Named after Invicta, the motto of the county of Kent, the ground was Arsenal's first proper stadium, being equipped with a stand, a row of terracing and changing rooms. The arena stood on the south side of Plumstead High Street with Arsenal's old home, the Manor Ground, which was upon the opposite side of high street and north of the railway lines, being much smaller by contrast.
When Royal Arsenal first moved to the Invicta Ground, they were an amateur team with a following of only about 1,000, but within a year the club had turned professional and had renamed themselves Woolwich Arsenal. They started to attract much larger crowds, including a record 12,000 for a match against the then Scottish Cup holders Heart of Midlothian on 30 March 1891, which Woolwich Arsenal lost 5–1.
Woolwich Arsenal intended to use the Invicta for 1893–94, their first season playing in the Football League.

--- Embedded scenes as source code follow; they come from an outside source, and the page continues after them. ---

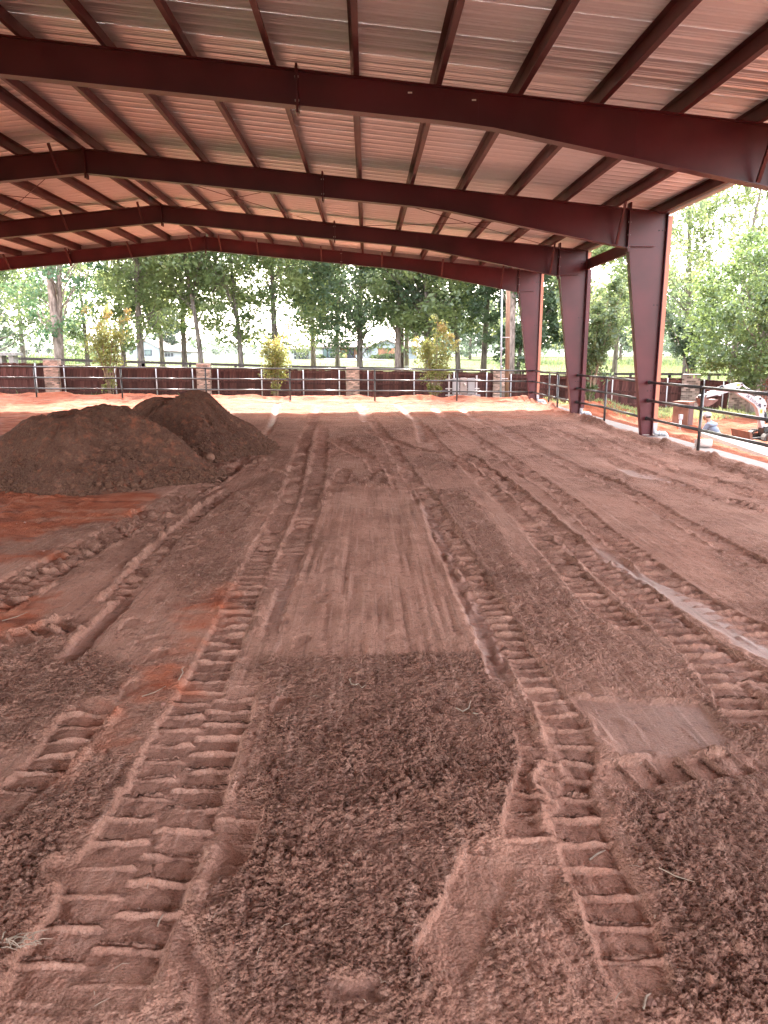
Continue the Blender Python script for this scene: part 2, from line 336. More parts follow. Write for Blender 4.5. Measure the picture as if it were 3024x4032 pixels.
def smooth_line(P, step=.12):
    P = np.array(P, float); n = len(P)
    # extend ends a little and resample with a Catmull-Rom curve after easing out survey jitter
    Q = P.copy()
    if n > 4: Q[1:-1] = .25*P[:-2]+.5*P[1:-1]+.25*P[2:]
    Q = np.vstack([2*Q[0]-Q[1], Q, 2*Q[-1]-Q[-2]]); out = []
    for i in range(1, len(Q)-2):
        p0, p1, p2, p3 = Q[i-1:i+3]; k = max(2, int(np.linalg.norm(p2-p1)/(.15+.02*p1[1])))
        for t in np.linspace(0, 1, k, endpoint=False):
            out.append(.5*(2*p1+(p2-p0)*t+(2*p0-5*p1+4*p2-p3)*t*t+(3*p1-p0-3*p2+p3)*t**3))
    out.append(Q[-2]); return np.array(out)
def line_field(x, y, P, reach):
    """signed distance to and arc length along a polyline, for points within reach"""
    lo = P.min(0)-reach; hi = P.max(0)+reach
    idx = np.nonzero((x > lo[0]) & (x < hi[0]) & (y > lo[1]) & (y < hi[1]))[0]
    X, Y = x[idx], y[idx]; D = np.full(X.shape, 9.); S = np.zeros(X.shape); acc = 0; SG = np.ones(X.shape); EN = np.zeros(X.shape)
    for i in range(len(P)-1):
        ax, ay = P[i]; vx, vy = P[i+1]-P[i]; l2 = vx*vx+vy*vy; l = math.sqrt(l2)
        sub = np.nonzero((Y > min(ay, ay+vy)-reach) & (Y < max(ay, ay+vy)+reach))[0]
        t = ((X[sub]-ax)*vx+(Y[sub]-ay)*vy)/l2; tc = np.clip(t, 0, 1)
        ex, ey = X[sub]-ax-tc*vx, Y[sub]-ay-tc*vy
        d = np.hypot(ex, ey); m = d < D[sub]; mm = sub[m]
        D[mm] = d[m]; S[mm] = acc+tc[m]*l; SG[mm] = np.sign(vx*ey-vy*ex)[m]
        EN[mm] = np.where((t[m] < 0) & (i == 0) | (t[m] > 1) & (i == len(P)-2), 1, 0)
        acc += l
    return idx, D*SG, S, EN, acc

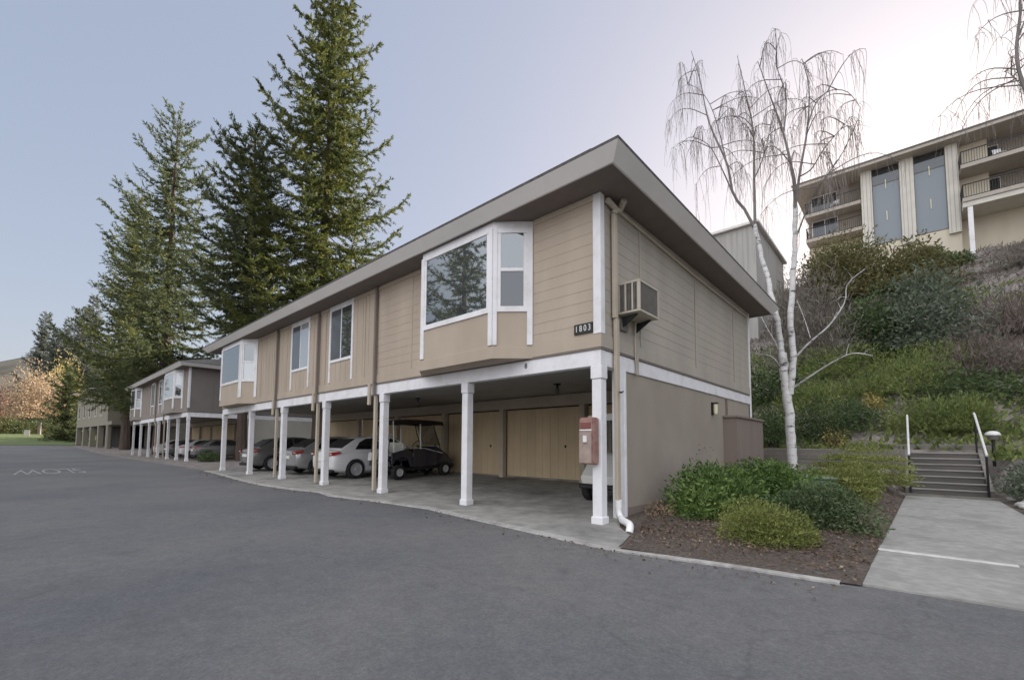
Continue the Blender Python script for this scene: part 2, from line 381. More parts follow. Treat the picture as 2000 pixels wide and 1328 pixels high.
# ================================================================== CARPORT BUILDINGS
LAPM = {}
def lap_wall(mb, p0, p1, z0, z1, out, lap=.185, d=.0045):
    """horizontal lap boards from plan point p0 to p1; out = outward unit normal"""
    z = z0; o = np.array(out)
    while z < z1-.01:
        zt = min(z+lap, z1)
        a0 = np.array([p0[0], p0[1], z]); b0 = np.array([p1[0], p1[1], z]); up = np.array([0, 0, zt-z])
        oo = np.append(o*d, 0)
        mb.add([a0+oo, b0+oo, b0+up, a0+up, a0, b0], [(0, 1, 2, 3), (4, 5, 1, 0)])
        z = zt
def groove_wall(mb, x0, x1, y, z0, z1, pitch=.2, g=.012, dep=.01):
    """upright grooved boards facing -y"""
    x = x0
    while x < x1-.001:
        xe = min(x+pitch, x1)
        mb.add([(x, y, z0), (xe-g, y, z0), (xe-g, y, z1), (x, y, z1)], [(0, 1, 2, 3)])
        mb.add([(xe-g, y, z0), (xe-g, y+dep, z0), (xe-g, y+dep, z1), (xe-g, y, z1)], [(0, 1, 2, 3)])
        mb.add([(xe-g, y+dep, z0), (xe, y+dep, z0), (xe, y+dep, z1), (xe-g, y+dep, z1)], [(0, 1, 2, 3)])
        mb.add([(xe, y+dep, z0), (xe, y, z0), (xe, y, z1), (xe, y+dep, z1)], [(0, 1, 2, 3)])
        x = xe
ZB, ZT, ZS = 2.45, 2.70, 5.22          # beam underside and top, soffit
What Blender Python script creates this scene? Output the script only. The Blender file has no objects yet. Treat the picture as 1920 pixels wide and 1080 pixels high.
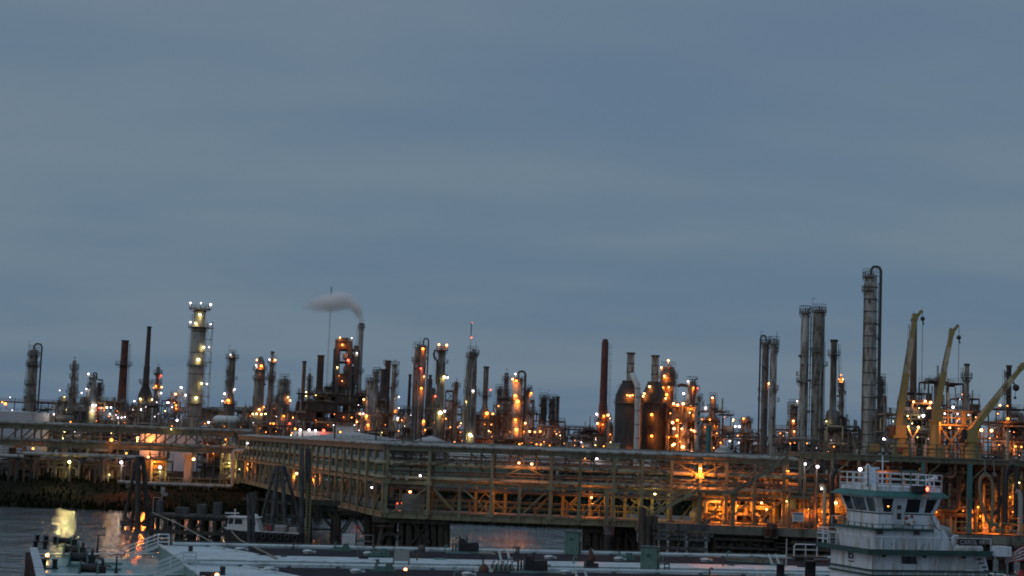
import bpy, bmesh, math, random
from mathutils import Vector, Matrix
R = math.radians
SC = bpy.context.scene
COL = SC.collection
rng = random.Random(7)

# ------------------------------------------------------------------ camera
F = 3000.0                       # focal length in photo pixels (1920 wide)
ROLL, CAM_H = R(2.2), 14.0
PITCH = math.atan((828 - 540) / F * math.cos(ROLL))
_R0 = Vector((1, 0, 0))
_F0 = Vector((0, math.cos(PITCH), math.sin(PITCH)))
_U0 = Vector((0, -math.sin(PITCH), math.cos(PITCH)))
_RT = _R0 * math.cos(ROLL) + _U0 * math.sin(ROLL)
_UP = -_R0 * math.sin(ROLL) + _U0 * math.cos(ROLL)
cam_d = bpy.data.cameras.new('camera')
cam_d.sensor_width = 36.0
cam_d.lens = F / 1920 * 36.0
cam_d.clip_start, cam_d.clip_end = 0.5, 20000
cam = bpy.data.objects.new('camera', cam_d)
COL.objects.link(cam)
m = Matrix((_RT, _UP, -_F0)).transposed().to_4x4()
m.translation = Vector((0, 0, CAM_H))
cam.matrix_world = m
SC.camera = cam

# ------------------------------------------------------------------ render / exposure
SC.render.engine = 'CYCLES'
SC.view_settings.view_transform = 'Standard'
SC.view_settings.look = 'None'
SC.view_settings.exposure = 0.0
SC.view_settings.gamma = 1.0
SC.view_settings.use_curve_mapping = False
cy = SC.cycles
cy.use_denoising = True
cy.denoiser = 'OPENIMAGEDENOISE'
cy.max_bounces = 14
cy.diffuse_bounces = 2
cy.glossy_bounces = 2
cy.transmission_bounces = 2
cy.volume_bounces = 12
cy.sample_clamp_indirect = 2.0
cy.filter_width = 1.9
cy.use_light_tree = True

# ------------------------------------------------------------------ world: dusk overcast sky
SUN_EL, SUN_ROT = R(3.0), R(235)
world = bpy.data.worlds.new('World')
SC.world = world
world.use_nodes = True
nt = world.node_tree
nt.nodes.clear()
def wn(t, **k):
    n = nt.nodes.new(t)
    for a, b in k.items():
        setattr(n, a, b)
    return n
def wl(a, b):
    nt.links.new(a, b)
tc = wn('ShaderNodeTexCoord')
sep = wn('ShaderNodeSeparateXYZ')
wl(tc.outputs['Generated'], sep.inputs[0])
zc = wn('ShaderNodeMath', operation='MAXIMUM'); zc.inputs[1].default_value = 0.0
wl(sep.outputs['Z'], zc.inputs[0])
za = wn('ShaderNodeMath', operation='ADD'); za.inputs[1].default_value = 0.16
wl(zc.outputs[0], za.inputs[0])
dx = wn('ShaderNodeMath', operation='DIVIDE'); wl(sep.outputs['X'], dx.inputs[0]); wl(za.outputs[0], dx.inputs[1])
dy = wn('ShaderNodeMath', operation='DIVIDE'); wl(sep.outputs['Y'], dy.inputs[0]); wl(za.outputs[0], dy.inputs[1])
cmb = wn('ShaderNodeCombineXYZ'); wl(dx.outputs[0], cmb.inputs[0]); wl(dy.outputs[0], cmb.inputs[1])
n1 = wn('ShaderNodeTexNoise'); n1.inputs['Scale'].default_value = 0.7; n1.inputs['Detail'].default_value = 3.5
n1.inputs['Roughness'].default_value = 0.45
mp = wn('ShaderNodeMapping'); mp.inputs['Scale'].default_value = (0.75, 1.25, 1); mp.inputs['Location'].default_value = (5.1, 2.2, 0)
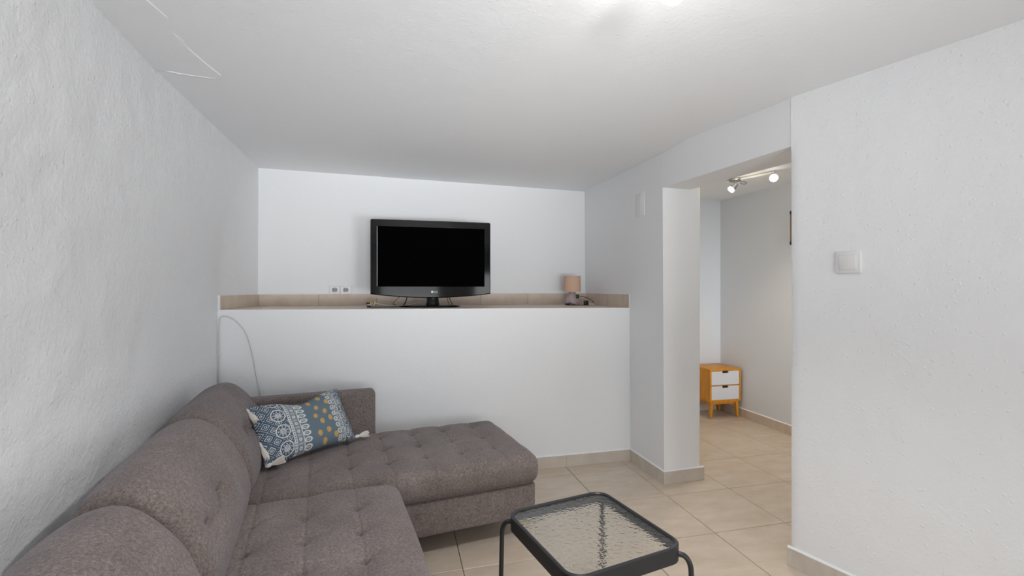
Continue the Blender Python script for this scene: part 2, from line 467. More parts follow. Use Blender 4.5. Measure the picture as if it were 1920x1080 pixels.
# right-hand wall, running off at an angle past the camera
RW0 = Vector((1.750, 1.762)); RD = Vector((0.225, -0.693)).normalized(); RN = Vector((RD.y, -RD.x)) * -1   # RN points away from the room
if RN.x < 0: RN = -RN
P = []; Q = []
L = 4.75
ss = [0, 0.012] + [0.04 * i for i in range(1, 45)] + [2.2, 3.0, L]
zs2 = [-0.01] + [0.04 * i for i in range(1, 54)] + [2.17]
for s in ss:
    rr = []; qq = []
    for z in zs2:
        d = (noise.fractal(Vector((9, s * 5, z * 5)), 0.9, 2.1, 3) * 0.002 + noise.noise(Vector((7, s * 1.3, z * 1.3))) * 0.004) * min(1, s / 0.3) * min(1, max(0, (CEIL - z) / 0.2))
        p = RW0 + RD * s + RN * (d + (0.005 if s == 0 and z < 1.9 else 0)); rr.append((p.x, p.y, z))
        q = RW0 + RD * s + RN * 0.24; qq.append((q.x, q.y, z))
    P.append(rr); Q.append(qq)
wr = struct(obj('wall_right', slab(P, Q), 'plaster_pitted', None, 50), 'stippled white wall on the right with a light switch', 'wall')
# rear wall with the wide window, behind the camera
bm = bmesh.new()
for a, b in [((-1.3, -2.85, 0), (-0.35, -2.6, 2.2)), ((0.85, -2.85, 0), (1.45, -2.6, 2.2)), ((2.85, -2.85, 0), (3.6, -2.6, 2.2)), ((-0.35, -2.85, 0), (0.85, -2.6, 0.5)),
             ((-0.35, -2.85, 1.8), (0.85, -2.6, 2.2)), ((1.45, -2.85, 0), (2.85, -2.6, 0.08)), ((1.45, -2.85, 2.0), (2.85, -2.6, 2.2))]: box(bm, a, b)
struct(obj('wall_rear', bm, 'plaster', None, None), 'white wall with glazed doors and a window behind the viewer', 'wall')
for nm, lab, x0, x1, za, zb in (('window_1', 'white framed window behind the viewer', -0.35, 0.85, 0.5, 1.8), ('window_2', 'white framed glazed doors behind the viewer', 1.45, 2.85, 0.08, 2.0)):
    wn = bpy.data.objects.new(nm, None); C.objects.link(wn); wn.location = ((x0 + x1) / 2, -2.74, za); struct(wn, lab, 'window')
    w = (x1 - x0) / 2; h = zb - za; bm = bmesh.new()
    for a, b in [((-w, -.03, 0), (-w + .06, .03, h)), ((w - .06, -.03, 0), (w, .03, h)), ((-w, -.03, 0), (w, .03, .06)), ((-w, -.03, h - .06), (w, .03, h)), ((-.03, -.03, .06), (.03, .03, h - .06))]: box(bm, a, b)
    obj('window_frame', bm, 'white_plastic', wn, None)
    for q in (-1, 1):
        c_ = q * (w - .03) / 2; d_ = (w - .09) / 2
        obj('window_pane', bbox((c_ - d_, -.004, .06), (c_ + d_, .004, h - .06)), 'pane', wn, None)

# next room
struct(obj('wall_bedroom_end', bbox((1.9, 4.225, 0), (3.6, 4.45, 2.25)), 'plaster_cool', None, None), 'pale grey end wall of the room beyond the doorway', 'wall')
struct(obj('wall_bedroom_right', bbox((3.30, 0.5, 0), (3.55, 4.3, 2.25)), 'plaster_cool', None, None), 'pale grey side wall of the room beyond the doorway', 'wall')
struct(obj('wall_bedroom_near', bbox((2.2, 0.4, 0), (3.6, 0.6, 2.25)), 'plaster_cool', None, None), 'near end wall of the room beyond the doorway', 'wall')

# skirting boards: runs of single tiles
BH = 0.082


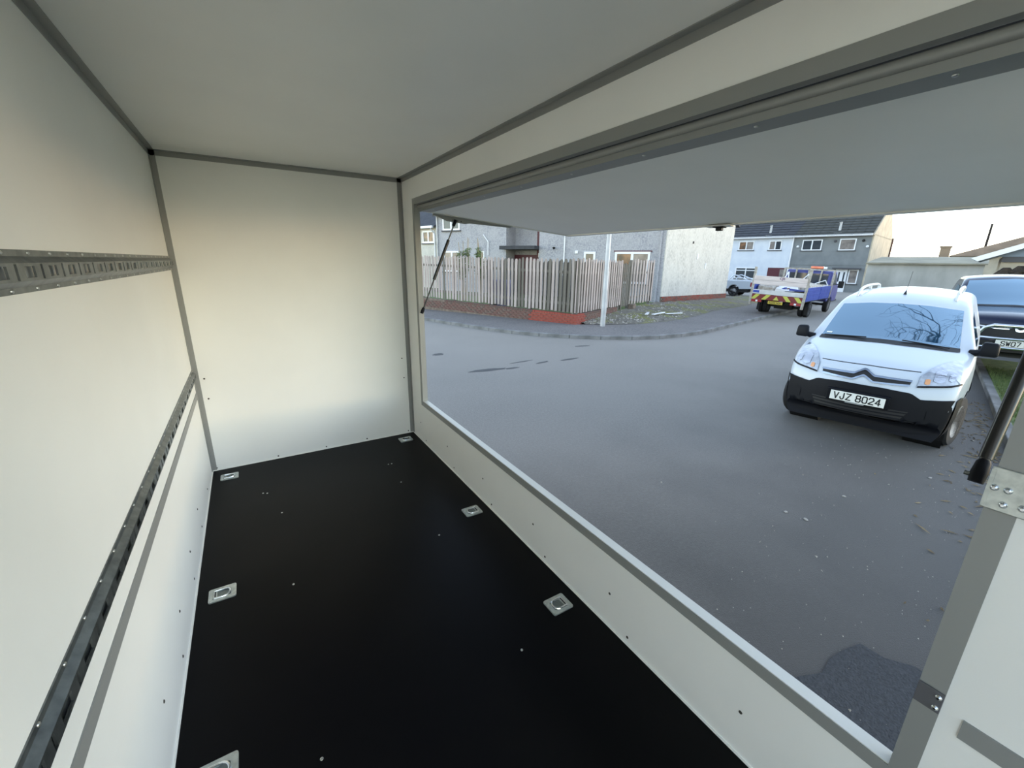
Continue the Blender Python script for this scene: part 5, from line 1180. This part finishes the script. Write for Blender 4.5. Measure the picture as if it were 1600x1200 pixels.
MB().tube([(-0.74, 1.35, 1.48), (0.74, 1.35, 1.48)], 0.035, 8).build('styling_bar', M['chrome'], pk, smooth=True)
MB().box(-0.85, 0.85, -0.10, 0.04, 0.42, 0.56).build('rear_bumper', M['van_dark'], pk, bevel=0.03)
MB().box(-0.85, 0.85, 0.2, 4.9, 0.30, 0.55).build('underbody', M['underbody'], pk)

# ------------------------------------------------------------------ bare tree on the lawn, out of frame but mirrored in the windscreen
tree = empty('bare_tree', (9.0, -3.3, 0.08)); tag(tree, 'bare winter tree whose branches are mirrored in the van windscreen', 'tree'); tree.scale = (1.3, 1.3, 1.3)
rng = random.Random(4)
tk = MB(); brn = MB()
tk.tube([(0, 0, -0.1), (0.05, 0.1, 1.2), (-0.05, 0.25, 2.6), (-0.1, 0.4, 3.6)], [0.26, 0.20, 0.17, 0.13], 12)
def grow(p, d, L, r, lev):
    n = 4; pts = [p]; q = p.copy(); dd = d.copy()
    for k in range(n):
        dd = (dd + Vector((rng.gauss(0, .16), rng.gauss(0, .16), rng.gauss(0.02, .12)))).normalized(); q = q + dd * (L / n); pts.append(q.copy())
    brn.tube(pts, [lerp(r, r * .55, k / n) for k in range(n + 1)], 7 if lev < 2 else 4)
    if lev >= 5: return
    for k in range(3 if lev < 3 else 2):
        i = rng.choice([2, 3, 4]) if k else 4
        ax = dd.orthogonal().normalized(); ax.rotate(Matrix.Rotation(rng.uniform(0, 6.28), 3, dd))
        nd = (dd + ax * rng.uniform(0.35, 0.85)).normalized()
        grow(pts[i], nd, L * rng.uniform(.62, .85), r * .55, lev + 1)
top = Vector((-0.1, 0.4, 3.5))
for d, L in (((-0.25, 0.75, 0.55), 2.3), ((-0.65, 0.6, 0.55), 2.2), ((0.15, 0.7, 0.8), 2.2), ((0.6, -0.1, 0.8), 1.9), ((-0.5, -0.5, 0.8), 1.9), ((-0.2, 0.2, 1.0), 2.0)):
    grow(top, Vector(d).normalized(), L * 1.2, 0.085, 0)
tk.build('trunk', M['bark'], tree, smooth=True); brn.build('branches', M['bark'], tree, smooth=True)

However, the ground's owner, George Weaver (a mineral water magnate), wishing to make the most out of the rise in Arsenal's fortunes, put the annual rent up from £200 to £350, a sum which the club could not afford. Arsenal returned to the Manor Ground, which they bought outright after a share issue, and spent the summer of 1893 building proper stands and facilities.
An amateur side, Royal Ordnance Factories, set up in response to Woolwich Arsenal joining the League, played some home games in the Invicta Ground. However, they had left by late 1894 and Weaver could not find a permanent tenant for the ground. He eventually demolished it, building houses on the site. Today Mineral Street and Hector Street stand where the stadium used to be; some of the stadium's concrete terracing still survives in the back gardens of houses in Hector Street.